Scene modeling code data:
------
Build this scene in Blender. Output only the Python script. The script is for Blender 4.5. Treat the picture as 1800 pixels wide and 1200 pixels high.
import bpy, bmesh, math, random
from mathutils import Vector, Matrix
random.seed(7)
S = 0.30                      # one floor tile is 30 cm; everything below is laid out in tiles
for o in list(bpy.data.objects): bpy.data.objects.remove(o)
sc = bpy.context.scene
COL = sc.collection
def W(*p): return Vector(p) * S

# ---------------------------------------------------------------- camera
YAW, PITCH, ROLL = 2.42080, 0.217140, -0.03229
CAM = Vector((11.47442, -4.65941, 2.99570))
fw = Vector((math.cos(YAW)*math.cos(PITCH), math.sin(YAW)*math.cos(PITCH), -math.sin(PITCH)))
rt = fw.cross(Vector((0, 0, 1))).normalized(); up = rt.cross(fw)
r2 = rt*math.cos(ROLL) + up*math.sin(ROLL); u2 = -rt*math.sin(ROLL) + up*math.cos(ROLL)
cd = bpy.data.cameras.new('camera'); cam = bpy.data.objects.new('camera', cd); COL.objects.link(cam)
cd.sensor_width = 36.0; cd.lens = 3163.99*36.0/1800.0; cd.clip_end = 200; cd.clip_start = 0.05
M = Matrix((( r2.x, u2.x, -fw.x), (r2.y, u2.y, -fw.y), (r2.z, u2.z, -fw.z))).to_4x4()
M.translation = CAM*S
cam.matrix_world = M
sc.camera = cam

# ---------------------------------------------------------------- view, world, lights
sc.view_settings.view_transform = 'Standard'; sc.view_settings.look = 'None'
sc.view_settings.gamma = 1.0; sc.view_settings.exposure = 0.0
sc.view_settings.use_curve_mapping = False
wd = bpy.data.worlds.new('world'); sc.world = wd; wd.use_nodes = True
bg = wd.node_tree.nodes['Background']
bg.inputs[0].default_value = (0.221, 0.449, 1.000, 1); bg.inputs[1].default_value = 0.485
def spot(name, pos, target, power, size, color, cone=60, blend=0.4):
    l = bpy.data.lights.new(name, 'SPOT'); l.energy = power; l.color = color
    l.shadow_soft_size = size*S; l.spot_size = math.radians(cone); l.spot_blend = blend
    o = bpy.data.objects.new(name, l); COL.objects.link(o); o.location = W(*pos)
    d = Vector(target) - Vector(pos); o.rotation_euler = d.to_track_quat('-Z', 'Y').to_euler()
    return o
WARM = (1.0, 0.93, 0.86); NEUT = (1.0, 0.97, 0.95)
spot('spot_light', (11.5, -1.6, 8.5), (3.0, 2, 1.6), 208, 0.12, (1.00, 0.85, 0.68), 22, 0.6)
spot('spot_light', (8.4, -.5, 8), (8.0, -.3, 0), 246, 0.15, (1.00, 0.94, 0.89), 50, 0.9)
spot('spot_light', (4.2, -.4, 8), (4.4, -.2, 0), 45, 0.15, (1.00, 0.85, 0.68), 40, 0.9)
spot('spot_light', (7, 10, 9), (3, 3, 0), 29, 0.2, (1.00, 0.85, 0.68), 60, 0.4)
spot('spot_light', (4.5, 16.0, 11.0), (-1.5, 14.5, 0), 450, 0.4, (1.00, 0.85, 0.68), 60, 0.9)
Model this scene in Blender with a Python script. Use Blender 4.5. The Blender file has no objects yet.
------
(Given exercise) Copy each record from above without leaving any out.

(Exercise answer)
Build this scene in Blender. Output only the Python script. The script is for Blender 4.5. Treat the picture as 1800 pixels wide and 1200 pixels high.
import bpy, bmesh, math, random
from mathutils import Vector, Matrix
random.seed(7)
S = 0.30                      # one floor tile is 30 cm; everything below is laid out in tiles
for o in list(bpy.data.objects): bpy.data.objects.remove(o)
sc = bpy.context.scene
COL = sc.collection
def W(*p): return Vector(p) * S

# ---------------------------------------------------------------- camera
YAW, PITCH, ROLL = 2.42080, 0.217140, -0.03229
CAM = Vector((11.47442, -4.65941, 2.99570))
fw = Vector((math.cos(YAW)*math.cos(PITCH), math.sin(YAW)*math.cos(PITCH), -math.sin(PITCH)))
rt = fw.cross(Vector((0, 0, 1))).normalized(); up = rt.cross(fw)
r2 = rt*math.cos(ROLL) + up*math.sin(ROLL); u2 = -rt*math.sin(ROLL) + up*math.cos(ROLL)
cd = bpy.data.cameras.new('camera'); cam = bpy.data.objects.new('camera', cd); COL.objects.link(cam)
cd.sensor_width = 36.0; cd.lens = 3163.99*36.0/1800.0; cd.clip_end = 200; cd.clip_start = 0.05
M = Matrix((( r2.x, u2.x, -fw.x), (r2.y, u2.y, -fw.y), (r2.z, u2.z, -fw.z))).to_4x4()
M.translation = CAM*S
cam.matrix_world = M
sc.camera = cam

# ---------------------------------------------------------------- view, world, lights
sc.view_settings.view_transform = 'Standard'; sc.view_settings.look = 'None'
sc.view_settings.gamma = 1.0; sc.view_settings.exposure = 0.0
sc.view_settings.use_curve_mapping = False
wd = bpy.data.worlds.new('world'); sc.world = wd; wd.use_nodes = True
bg = wd.node_tree.nodes['Background']
bg.inputs[0].default_value = (0.221, 0.449, 1.000, 1); bg.inputs[1].default_value = 0.485
def spot(name, pos, target, power, size, color, cone=60, blend=0.4):
    l = bpy.data.lights.new(name, 'SPOT'); l.energy = power; l.color = color
    l.shadow_soft_size = size*S; l.spot_size = math.radians(cone); l.spot_blend = blend
    o = bpy.data.objects.new(name, l); COL.objects.link(o); o.location = W(*pos)
    d = Vector(target) - Vector(pos); o.rotation_euler = d.to_track_quat('-Z', 'Y').to_euler()
    return o
WARM = (1.0, 0.93, 0.86); NEUT = (1.0, 0.97, 0.95)
spot('spot_light', (11.5, -1.6, 8.5), (3.0, 2, 1.6), 208, 0.12, (1.00, 0.85, 0.68), 22, 0.6)
spot('spot_light', (8.4, -.5, 8), (8.0, -.3, 0), 246, 0.15, (1.00, 0.94, 0.89), 50, 0.9)
spot('spot_light', (4.2, -.4, 8), (4.4, -.2, 0), 45, 0.15, (1.00, 0.85, 0.68), 40, 0.9)
spot('spot_light', (7, 10, 9), (3, 3, 0), 29, 0.2, (1.00, 0.85, 0.68), 60, 0.4)
spot('spot_light', (4.5, 16.0, 11.0), (-1.5, 14.5, 0), 450, 0.4, (1.00, 0.85, 0.68), 60, 0.9)
Model this scene in Blender with a Python script. Use Blender 4.5. The Blender file has no objects yet.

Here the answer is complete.